En sus melancólicas cavilaciones sobre la guerra Freud reparó en el hecho de que los grandes héroes de la historia universal fuesen por lo común grandes guerreros, grandes conquistadores. En el fondo, grandes homicidas.

El crimen es una vertiente menor de la fascinación humana por la violencia en la historia. Una fascinación que puede estar bañada de horror, como en la incesante recreación del Holocausto, cuya atracción es más profunda que el horror que produce.

El crimen carece de esas dimensiones catárticas, o las tiene menores, pero es un río favorito del periodismo, el cine y la literatura. En el fondo, de la imaginación popular.

Hay ese pasaje de Orwell que describe a un apacible hombre de clase media llegando a su casa, se pone una bata, se sirve una copa y se sienta a leer el periódico frente a la chimenea.

¿Qué lee este hombre tan concentradamente en el acogedor y apacible entorno de su casa?
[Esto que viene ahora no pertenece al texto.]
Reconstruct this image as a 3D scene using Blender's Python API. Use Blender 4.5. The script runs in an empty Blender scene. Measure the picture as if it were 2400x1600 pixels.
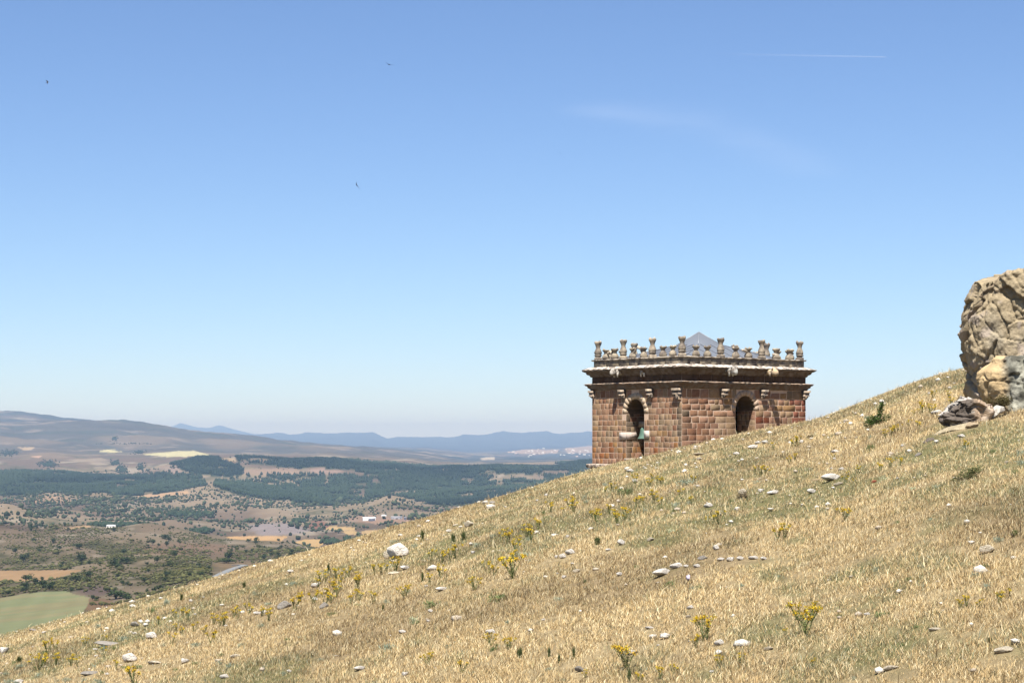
import bpy, bmesh, math, random
import numpy as np
from mathutils import Vector

# ---------------------------------------------------------------- camera, sky, sun
F = 4500.0          # focal length in photograph pixels (2400 wide)
HZ = 1030.0         # eye level row in the photograph
scene = bpy.context.scene
cam_d = bpy.data.cameras.new('camera')
cam = bpy.data.objects.new('camera', cam_d)
scene.collection.objects.link(cam)
cam.rotation_euler = (math.radians(90), 0, 0)
cam_d.sensor_width = 36
cam_d.lens = F * 36 / 2400
cam_d.shift_y = (HZ - 800) / 2400
cam_d.clip_start = 0.5
cam_d.clip_end = 200000
scene.camera = cam

SUN = Vector((-0.092, -0.525, 1.0)).normalized()      # towards the sun
sun_el = math.asin(SUN.z)
sun_az = math.atan2(SUN.x, SUN.y)
w = bpy.data.worlds.new('World')
scene.world = w
w.use_nodes = True
nt = w.node_tree
bg = nt.nodes['Background']
sky = nt.nodes.new('ShaderNodeTexSky')
sky.sky_type = 'NISHITA'
sky.sun_disc = False
sky.sun_elevation = sun_el
sky.sun_rotation = sun_az
sky.altitude = 1200
sky.air_density = 1.0
sky.dust_density = 0.0
sky.ozone_density = 3.5
tint = nt.nodes.new('ShaderNodeMix'); tint.data_type = 'RGBA'; tint.blend_type = 'MULTIPLY'; tint.inputs[0].default_value = 1
tint.inputs[7].default_value = (.80, .868, 1.01, 1)
nt.links.new(sky.outputs[0], tint.inputs[6]); nt.links.new(tint.outputs[2], bg.inputs[0])
bg.inputs[1].default_value = 0.0585
sun_d = bpy.data.lights.new('sun', 'SUN')
sun_d.energy = 5.0
sun_d.angle = math.radians(0.5)
sun_d.color = (1.0, 0.96, 0.89)
sun = bpy.data.objects.new('sun', sun_d)
scene.collection.objects.link(sun)
sun.rotation_euler = (-SUN).to_track_quat('-Z', 'Y').to_euler()
sun.location = (0, 0, 200)
scene.view_settings.view_transform = 'Standard'
scene.view_settings.look = 'None'
scene.view_settings.exposure = 1.25
scene.view_settings.gamma = 1
scene.cycles.max_bounces = 6
scene.cycles.diffuse_bounces = 2
scene.cycles.use_denoising = True
scene.cycles.volume_bounces = 1

rng = np.random.default_rng(7)
random.seed(7)

# ---------------------------------------------------------------- noise
def _h(ix, iy, iz, s):
    n = (ix.astype(np.int64) * 374761393 + iy.astype(np.int64) * 668265263 + iz.astype(np.int64) * 2147483647 + s * 974634777) & 0xFFFFFFFF
    n = ((n ^ (n >> 13)) * 1274126177) & 0xFFFFFFFF
    n = ((n ^ (n >> 16)) * 2246822519) & 0xFFFFFFFF
    return ((n ^ (n >> 15)) & 0xFFFFFF) / float(0xFFFFFF)

def vnoise(x, y, z=None, s=0):
    x = np.asarray(x, float); y = np.asarray(y, float)
    z = np.zeros_like(x) if z is None else np.asarray(z, float)
    ix, iy, iz = np.floor(x), np.floor(y), np.floor(z)
    fx, fy, fz = x - ix, y - iy, z - iz
    fx = fx * fx * (3 - 2 * fx); fy = fy * fy * (3 - 2 * fy); fz = fz * fz * (3 - 2 * fz)
    r = 0
    for dx in (0, 1):
        for dy in (0, 1):
            for dz in (0, 1):
                wgt = (fx if dx else 1 - fx) * (fy if dy else 1 - fy) * (fz if dz else 1 - fz)
                r = r + wgt * _h(ix + dx, iy + dy, iz + dz, s)
    return r

def fbm(x, y, z=None, s=0, o=4, g=0.5):
    a, t, r = 1.0, 0.0, 0
    for k in range(o):
        f = 2.03 ** k
        r = r + a * vnoise(np.asarray(x) * f, np.asarray(y) * f, None if z is None else np.asarray(z) * f, s + k * 17)
        t += a; a *= g
    return r / t          # 0..1, mean 0.5

def sstep(a, b, x):
    t = np.clip((x - a) / (b - a), 0, 1)
    return t * t * (3 - 2 * t)

def inpoly(px, py, poly):
    r = np.zeros(np.shape(px), bool)
    n = len(poly)
    for i in range(n):
        x1, y1 = poly[i]; x2, y2 = poly[(i + 1) % n]
        if y1 == y2: continue
        c = ((y1 > py) != (y2 > py)) & (px < (x2 - x1) * (py - y1) / (y2 - y1) + x1)
        r ^= c
    return r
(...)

Orwell responde: lee la página policiaca.

Si algo potente ha construido la imaginería cinematográfica del siglo XX, es un romance con el crimen y la violencia. Sin vaqueros ni gánsters ni violencia, Hollywood no sería lo que es. Y la cultura popular estadounidense, en el fondo la única global, perdería algunas de sus leyendas mayores.
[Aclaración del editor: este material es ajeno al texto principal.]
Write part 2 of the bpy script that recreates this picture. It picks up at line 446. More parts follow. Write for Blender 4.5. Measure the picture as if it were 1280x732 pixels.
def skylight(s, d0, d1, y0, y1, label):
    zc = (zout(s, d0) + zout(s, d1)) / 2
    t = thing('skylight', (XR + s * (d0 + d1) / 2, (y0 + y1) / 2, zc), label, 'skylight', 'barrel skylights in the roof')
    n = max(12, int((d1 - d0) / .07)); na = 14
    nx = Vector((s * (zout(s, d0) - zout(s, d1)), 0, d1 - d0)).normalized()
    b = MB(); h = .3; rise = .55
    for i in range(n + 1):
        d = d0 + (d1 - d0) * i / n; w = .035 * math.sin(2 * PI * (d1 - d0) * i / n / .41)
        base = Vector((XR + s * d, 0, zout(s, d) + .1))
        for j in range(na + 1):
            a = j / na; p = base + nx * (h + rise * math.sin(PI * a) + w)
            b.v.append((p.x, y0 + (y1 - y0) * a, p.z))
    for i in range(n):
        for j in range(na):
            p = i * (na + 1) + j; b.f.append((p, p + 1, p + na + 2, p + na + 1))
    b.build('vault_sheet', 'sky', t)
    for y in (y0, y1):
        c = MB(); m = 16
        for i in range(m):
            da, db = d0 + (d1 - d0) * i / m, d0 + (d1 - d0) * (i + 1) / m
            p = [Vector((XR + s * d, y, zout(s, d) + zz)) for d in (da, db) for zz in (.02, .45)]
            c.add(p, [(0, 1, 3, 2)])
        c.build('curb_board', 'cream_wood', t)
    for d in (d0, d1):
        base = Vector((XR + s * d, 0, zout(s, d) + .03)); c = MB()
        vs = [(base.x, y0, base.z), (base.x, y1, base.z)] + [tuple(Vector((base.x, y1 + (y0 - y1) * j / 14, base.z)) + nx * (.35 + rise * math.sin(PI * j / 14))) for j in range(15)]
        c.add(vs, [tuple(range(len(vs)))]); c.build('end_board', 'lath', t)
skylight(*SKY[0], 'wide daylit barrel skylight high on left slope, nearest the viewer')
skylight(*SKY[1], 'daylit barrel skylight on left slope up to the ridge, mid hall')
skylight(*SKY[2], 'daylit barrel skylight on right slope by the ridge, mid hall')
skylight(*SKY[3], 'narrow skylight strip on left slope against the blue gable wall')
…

Algo de esta pulsión irresistible a la imaginación hay en los hechos criminales de México o Colombia para el caso del narco, y para el caso de los yihadines violentos en el mundo musulmán.

En el crimen o en la historia, el personaje violento gana si su violencia puede asociarse a un fondo de justicia plebeya o de rechazo a la opresión.

Es el caso de Robin Hood en la historia universal, y de Francisco Villa en México, cuya violencia plebeya está cubierta por un aura valiente y justiciera.

El tema del valor crea su propio espacio mítico, lo mismo que estar huyendo por haber desafiado a la autoridad.

De estos ganchos imaginarios penden las leyendas de los violentos y los criminales, aunque tengan las manos llenas de sangre.